Faith is not primarily an intellectual stance. For sure, it includes or implies ideas, beliefs, at least in some measure. But most people of faith see their faith in terms of experience and relationship, with God and with other people. ‘Religion’ seems so closely linked with doctrines and forms of belief. All too often, this is prescriptive. You must believe this, or that, if you are going to be part of our group. Even worse, at times religion has demanded that people assent to these beliefs, even if their rational understanding denies or cannot comprehend such ideas. The sacrifice of the intellect, on the altar of religion, is nothing to be celebrated. God did not give us brains in order for us to leave them at the church door.
My conviction is that a relational faith allows us to engage meaningfully with ideas and doctrines, in ways that allow for belief, and for exploration, and doubt, all within a faith-ful attitude, within trusting relationships. This to me is faith.

A third feature of genuine faith, I propose, is that it is dynamic rather than static. In my study of the relationship between doubt and faith, I noted that the kind of ‘faith’ that is focussed entirely on intellectual assent is an all-or-nothing attitude, you either have it or you don’t, and as such it is a static attitude. If you think that faith, or religion, is about beliefs that are all correct, all right, then why would you change? On the other hand, a faith that is relational is one which embraces a dynamic engagement. It envisages change, growth, and further personal discovery. 

Flowing from these features of faith are other elements. Perhaps most important for me, I want a faith that is future directed rather than defined by the past. Religion seems to me constantly addicted to the past, seeking to preserve and defend its position, defined in and by the past. While I am strongly convinced of the value of history and the heritage of the past, I also believe that the past, rightly understood and valued, sets us free for the future.
Religion that binds us to the past is bad religion. We are called and invited into freedom, for the future. God’s creativity leads us forwards, not backwards. Genuine faith does not fear the future, or the unknown. Rather, it lives by hope, even as that hope is grounded in the past. (This is the genius of Moltmann’s theology of hope—grounded as it is in what he calls ‘a history of promise’.) And, in place of that ‘tutelage’ which Bonhoeffer so rightly decried in religion, a future-oriented faith looks to others, with humility and respect, seeking their contribution to the future, and works in partnership towards making that hope a reality.

Furthermore, in place of religion, I want a faith that is inclusive rather than exclusive. It seems to be a characteristic of religion that it creates a sense of community by defining who is ‘out’ rather than who is ‘in’. I want a faith that is open to all God’s creatures, all God’s people, and thus seeks ways to embrace and include, in genuine relationships, all who wish to engage in such community. This does not mean ‘anything goes’. Inclusive community is not an easy option! It requires more of us than an exclusive community. It requires hard work, at relating, welcoming, consulting, reconciling differences, and so on and so on. But it is a lot more attractive than a community ‘united’ by what it is against.

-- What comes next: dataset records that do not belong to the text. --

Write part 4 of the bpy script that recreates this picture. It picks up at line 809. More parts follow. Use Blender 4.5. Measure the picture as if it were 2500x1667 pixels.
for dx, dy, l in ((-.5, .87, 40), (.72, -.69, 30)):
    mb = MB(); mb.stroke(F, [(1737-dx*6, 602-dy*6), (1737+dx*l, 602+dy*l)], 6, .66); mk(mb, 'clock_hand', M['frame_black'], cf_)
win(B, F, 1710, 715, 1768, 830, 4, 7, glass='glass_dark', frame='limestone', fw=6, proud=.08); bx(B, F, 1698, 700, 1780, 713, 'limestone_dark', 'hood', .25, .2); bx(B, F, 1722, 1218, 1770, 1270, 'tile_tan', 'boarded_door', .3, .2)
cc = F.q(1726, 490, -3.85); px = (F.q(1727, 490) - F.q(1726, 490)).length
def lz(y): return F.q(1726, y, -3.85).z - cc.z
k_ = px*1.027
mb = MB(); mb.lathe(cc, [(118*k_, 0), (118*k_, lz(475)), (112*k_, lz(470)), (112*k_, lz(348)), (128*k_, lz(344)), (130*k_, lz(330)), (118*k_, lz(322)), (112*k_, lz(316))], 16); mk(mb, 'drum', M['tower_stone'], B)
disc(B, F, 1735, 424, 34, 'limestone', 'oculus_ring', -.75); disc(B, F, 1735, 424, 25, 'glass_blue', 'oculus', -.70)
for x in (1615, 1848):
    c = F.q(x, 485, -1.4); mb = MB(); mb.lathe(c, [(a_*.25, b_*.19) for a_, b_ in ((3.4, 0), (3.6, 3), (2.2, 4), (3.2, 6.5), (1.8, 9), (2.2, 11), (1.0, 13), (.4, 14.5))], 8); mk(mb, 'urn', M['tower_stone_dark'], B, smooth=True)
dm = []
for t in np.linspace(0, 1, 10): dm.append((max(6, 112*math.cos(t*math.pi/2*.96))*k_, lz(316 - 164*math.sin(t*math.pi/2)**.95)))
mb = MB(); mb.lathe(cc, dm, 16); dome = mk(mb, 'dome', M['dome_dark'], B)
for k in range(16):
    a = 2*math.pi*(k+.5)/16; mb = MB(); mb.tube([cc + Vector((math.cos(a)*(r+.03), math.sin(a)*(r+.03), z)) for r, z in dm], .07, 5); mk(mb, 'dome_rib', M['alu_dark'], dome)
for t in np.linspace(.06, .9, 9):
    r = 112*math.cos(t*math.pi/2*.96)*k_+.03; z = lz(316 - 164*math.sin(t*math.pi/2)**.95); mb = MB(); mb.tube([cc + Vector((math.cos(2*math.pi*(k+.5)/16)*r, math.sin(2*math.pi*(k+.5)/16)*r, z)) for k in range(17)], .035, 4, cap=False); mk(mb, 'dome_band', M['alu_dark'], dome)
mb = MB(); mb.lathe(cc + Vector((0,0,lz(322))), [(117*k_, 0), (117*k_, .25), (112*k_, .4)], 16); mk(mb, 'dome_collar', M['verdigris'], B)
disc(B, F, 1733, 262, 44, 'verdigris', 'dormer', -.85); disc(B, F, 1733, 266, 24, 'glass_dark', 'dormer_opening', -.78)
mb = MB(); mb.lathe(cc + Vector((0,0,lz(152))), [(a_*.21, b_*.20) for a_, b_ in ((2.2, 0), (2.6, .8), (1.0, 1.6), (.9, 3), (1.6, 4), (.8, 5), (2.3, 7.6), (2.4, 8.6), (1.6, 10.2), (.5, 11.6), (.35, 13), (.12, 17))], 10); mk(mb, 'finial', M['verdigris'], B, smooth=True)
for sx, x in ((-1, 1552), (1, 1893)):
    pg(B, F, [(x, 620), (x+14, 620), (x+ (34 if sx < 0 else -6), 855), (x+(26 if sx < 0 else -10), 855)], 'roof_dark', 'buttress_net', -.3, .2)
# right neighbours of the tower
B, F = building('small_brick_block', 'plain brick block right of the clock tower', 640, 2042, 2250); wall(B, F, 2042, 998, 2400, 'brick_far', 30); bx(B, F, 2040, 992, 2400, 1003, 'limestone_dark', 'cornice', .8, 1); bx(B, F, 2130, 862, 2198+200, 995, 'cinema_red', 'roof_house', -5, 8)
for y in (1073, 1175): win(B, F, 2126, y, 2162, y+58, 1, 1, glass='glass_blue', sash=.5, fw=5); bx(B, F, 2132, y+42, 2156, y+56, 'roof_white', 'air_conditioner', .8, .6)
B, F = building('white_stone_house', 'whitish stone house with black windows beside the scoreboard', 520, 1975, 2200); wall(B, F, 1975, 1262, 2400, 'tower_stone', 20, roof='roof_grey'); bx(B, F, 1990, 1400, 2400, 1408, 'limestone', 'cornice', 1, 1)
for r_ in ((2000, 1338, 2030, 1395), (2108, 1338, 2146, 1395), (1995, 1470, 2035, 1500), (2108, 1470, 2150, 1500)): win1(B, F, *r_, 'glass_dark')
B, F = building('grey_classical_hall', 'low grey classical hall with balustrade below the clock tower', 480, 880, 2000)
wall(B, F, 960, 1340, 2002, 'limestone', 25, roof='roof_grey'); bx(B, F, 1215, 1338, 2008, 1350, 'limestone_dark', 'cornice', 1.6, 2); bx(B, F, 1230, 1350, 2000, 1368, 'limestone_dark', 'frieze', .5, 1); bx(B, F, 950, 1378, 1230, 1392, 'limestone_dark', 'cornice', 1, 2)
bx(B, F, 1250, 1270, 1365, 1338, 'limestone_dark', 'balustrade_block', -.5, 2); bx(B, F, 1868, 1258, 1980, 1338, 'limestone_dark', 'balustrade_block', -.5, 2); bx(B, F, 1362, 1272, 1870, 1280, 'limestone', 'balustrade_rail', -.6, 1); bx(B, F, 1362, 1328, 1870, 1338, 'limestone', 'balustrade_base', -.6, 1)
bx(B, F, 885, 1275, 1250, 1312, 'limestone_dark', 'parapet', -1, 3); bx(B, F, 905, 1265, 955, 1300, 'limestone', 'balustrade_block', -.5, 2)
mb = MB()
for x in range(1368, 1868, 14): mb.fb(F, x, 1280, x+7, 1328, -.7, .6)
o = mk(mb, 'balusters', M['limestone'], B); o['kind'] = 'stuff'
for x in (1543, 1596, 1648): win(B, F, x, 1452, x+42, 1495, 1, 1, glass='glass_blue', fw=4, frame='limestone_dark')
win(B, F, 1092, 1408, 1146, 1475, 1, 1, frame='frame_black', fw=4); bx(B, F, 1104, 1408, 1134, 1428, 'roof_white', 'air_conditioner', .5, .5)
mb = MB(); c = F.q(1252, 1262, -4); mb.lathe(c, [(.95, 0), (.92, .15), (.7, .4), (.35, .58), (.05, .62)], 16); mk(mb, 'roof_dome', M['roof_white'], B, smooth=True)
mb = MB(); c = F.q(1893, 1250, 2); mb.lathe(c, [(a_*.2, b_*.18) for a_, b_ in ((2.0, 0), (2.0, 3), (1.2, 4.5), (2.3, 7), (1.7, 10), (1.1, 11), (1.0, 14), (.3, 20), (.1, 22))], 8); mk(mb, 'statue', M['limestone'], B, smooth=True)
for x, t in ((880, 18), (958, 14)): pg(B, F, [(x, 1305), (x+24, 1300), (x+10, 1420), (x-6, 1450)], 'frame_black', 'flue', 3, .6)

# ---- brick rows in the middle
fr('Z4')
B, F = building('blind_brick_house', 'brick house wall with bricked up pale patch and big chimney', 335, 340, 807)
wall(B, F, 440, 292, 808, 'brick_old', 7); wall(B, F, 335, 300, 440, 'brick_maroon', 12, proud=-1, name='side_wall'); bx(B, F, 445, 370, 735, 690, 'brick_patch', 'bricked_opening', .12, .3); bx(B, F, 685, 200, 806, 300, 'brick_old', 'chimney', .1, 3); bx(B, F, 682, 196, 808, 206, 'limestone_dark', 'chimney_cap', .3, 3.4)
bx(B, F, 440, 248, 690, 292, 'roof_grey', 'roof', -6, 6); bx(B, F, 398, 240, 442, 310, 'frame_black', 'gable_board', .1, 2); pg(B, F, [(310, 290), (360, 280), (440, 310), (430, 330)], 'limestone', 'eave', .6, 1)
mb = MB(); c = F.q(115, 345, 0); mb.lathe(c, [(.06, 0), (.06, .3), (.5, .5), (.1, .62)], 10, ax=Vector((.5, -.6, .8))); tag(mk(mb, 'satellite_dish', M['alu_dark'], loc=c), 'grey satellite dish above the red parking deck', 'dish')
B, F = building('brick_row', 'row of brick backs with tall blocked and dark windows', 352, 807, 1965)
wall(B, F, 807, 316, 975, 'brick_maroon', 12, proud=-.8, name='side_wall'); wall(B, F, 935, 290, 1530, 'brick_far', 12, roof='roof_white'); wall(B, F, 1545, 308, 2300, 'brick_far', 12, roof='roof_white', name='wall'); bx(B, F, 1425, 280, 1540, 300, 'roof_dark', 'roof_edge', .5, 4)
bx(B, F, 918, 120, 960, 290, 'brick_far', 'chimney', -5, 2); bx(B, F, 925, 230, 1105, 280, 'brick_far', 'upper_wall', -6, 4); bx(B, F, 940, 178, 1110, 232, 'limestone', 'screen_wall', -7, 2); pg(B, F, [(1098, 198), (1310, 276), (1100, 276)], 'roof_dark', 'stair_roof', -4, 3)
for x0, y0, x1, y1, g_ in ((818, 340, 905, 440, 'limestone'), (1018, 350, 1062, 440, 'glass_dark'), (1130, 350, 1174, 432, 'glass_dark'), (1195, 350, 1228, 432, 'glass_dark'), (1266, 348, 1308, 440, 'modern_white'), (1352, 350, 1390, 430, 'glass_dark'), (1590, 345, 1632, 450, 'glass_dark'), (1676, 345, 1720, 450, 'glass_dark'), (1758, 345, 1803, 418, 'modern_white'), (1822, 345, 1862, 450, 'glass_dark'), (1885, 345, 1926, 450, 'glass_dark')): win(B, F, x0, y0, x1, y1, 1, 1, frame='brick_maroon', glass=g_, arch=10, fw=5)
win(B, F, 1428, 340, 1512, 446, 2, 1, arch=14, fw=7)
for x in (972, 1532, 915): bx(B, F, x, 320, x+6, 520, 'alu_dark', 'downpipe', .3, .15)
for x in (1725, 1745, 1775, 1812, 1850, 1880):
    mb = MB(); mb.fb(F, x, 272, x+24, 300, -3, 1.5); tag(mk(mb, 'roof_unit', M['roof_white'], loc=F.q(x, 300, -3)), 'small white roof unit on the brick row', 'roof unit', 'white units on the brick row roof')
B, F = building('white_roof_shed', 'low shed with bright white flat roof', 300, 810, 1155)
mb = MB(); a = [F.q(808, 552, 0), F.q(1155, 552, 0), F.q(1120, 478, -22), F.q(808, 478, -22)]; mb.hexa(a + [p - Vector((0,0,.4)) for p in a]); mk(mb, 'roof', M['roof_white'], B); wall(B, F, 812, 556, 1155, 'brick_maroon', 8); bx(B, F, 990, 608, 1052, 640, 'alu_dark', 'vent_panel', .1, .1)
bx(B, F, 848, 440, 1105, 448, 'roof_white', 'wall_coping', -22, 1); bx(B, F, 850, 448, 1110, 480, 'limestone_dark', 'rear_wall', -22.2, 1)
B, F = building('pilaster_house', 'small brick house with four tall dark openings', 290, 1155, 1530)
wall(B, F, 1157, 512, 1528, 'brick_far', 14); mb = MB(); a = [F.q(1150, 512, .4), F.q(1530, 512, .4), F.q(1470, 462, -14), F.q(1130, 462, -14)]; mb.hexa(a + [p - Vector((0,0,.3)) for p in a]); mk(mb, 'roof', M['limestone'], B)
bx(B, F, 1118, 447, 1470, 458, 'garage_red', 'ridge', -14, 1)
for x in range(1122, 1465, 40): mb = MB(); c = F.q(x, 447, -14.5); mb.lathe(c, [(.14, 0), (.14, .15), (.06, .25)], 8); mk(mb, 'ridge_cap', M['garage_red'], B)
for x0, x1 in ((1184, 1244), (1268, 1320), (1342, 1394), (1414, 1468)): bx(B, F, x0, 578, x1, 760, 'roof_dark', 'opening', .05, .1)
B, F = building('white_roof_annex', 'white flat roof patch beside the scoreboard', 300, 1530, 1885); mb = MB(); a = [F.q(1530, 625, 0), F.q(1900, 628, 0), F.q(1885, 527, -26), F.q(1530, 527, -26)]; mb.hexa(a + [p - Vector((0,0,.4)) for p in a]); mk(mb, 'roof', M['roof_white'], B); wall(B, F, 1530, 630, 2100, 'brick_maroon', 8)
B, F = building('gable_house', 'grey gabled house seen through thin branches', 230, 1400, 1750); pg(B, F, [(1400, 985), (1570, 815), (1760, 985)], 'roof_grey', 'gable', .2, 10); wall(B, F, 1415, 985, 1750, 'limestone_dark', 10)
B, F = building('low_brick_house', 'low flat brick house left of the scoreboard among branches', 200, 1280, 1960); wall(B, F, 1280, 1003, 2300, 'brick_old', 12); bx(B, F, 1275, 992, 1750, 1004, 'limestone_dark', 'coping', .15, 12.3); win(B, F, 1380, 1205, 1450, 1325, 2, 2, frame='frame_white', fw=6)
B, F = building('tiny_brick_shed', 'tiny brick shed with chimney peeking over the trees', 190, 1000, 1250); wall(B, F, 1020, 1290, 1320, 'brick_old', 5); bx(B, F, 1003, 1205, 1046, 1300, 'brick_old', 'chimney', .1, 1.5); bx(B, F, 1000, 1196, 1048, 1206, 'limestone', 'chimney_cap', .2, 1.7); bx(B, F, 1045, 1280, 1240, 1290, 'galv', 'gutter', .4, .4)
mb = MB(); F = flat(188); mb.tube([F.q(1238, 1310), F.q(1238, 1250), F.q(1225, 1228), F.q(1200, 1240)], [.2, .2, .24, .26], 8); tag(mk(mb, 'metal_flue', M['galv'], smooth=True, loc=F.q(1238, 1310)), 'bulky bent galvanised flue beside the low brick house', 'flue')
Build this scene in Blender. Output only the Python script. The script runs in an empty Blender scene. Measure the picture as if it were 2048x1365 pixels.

In place of religion, I propose a kind of relationship and communal life which explores and tries to practice these features. No easy thing. Probably impossible. But then, that is what faith is about. All too easily, religion settles for the manageable, the achievable, for what we can grasp. Faith reaches out for the ‘impossible possibility’, that we just might in fact live as God’s people, as people made in the image and likeness of God.

There is something else, really basic to all this. The things I have tried to describe, as elements in a faith I want, a faith community of which I long to be a part—these are characteristics of God. In the best of Christian tradition, God is described as a relational, communal life, a community that is not static but is open, inclusive, free and inviting, a life of creative, loving hope. In place of religion, let us have some of this life of God. Let us receive and live into this life!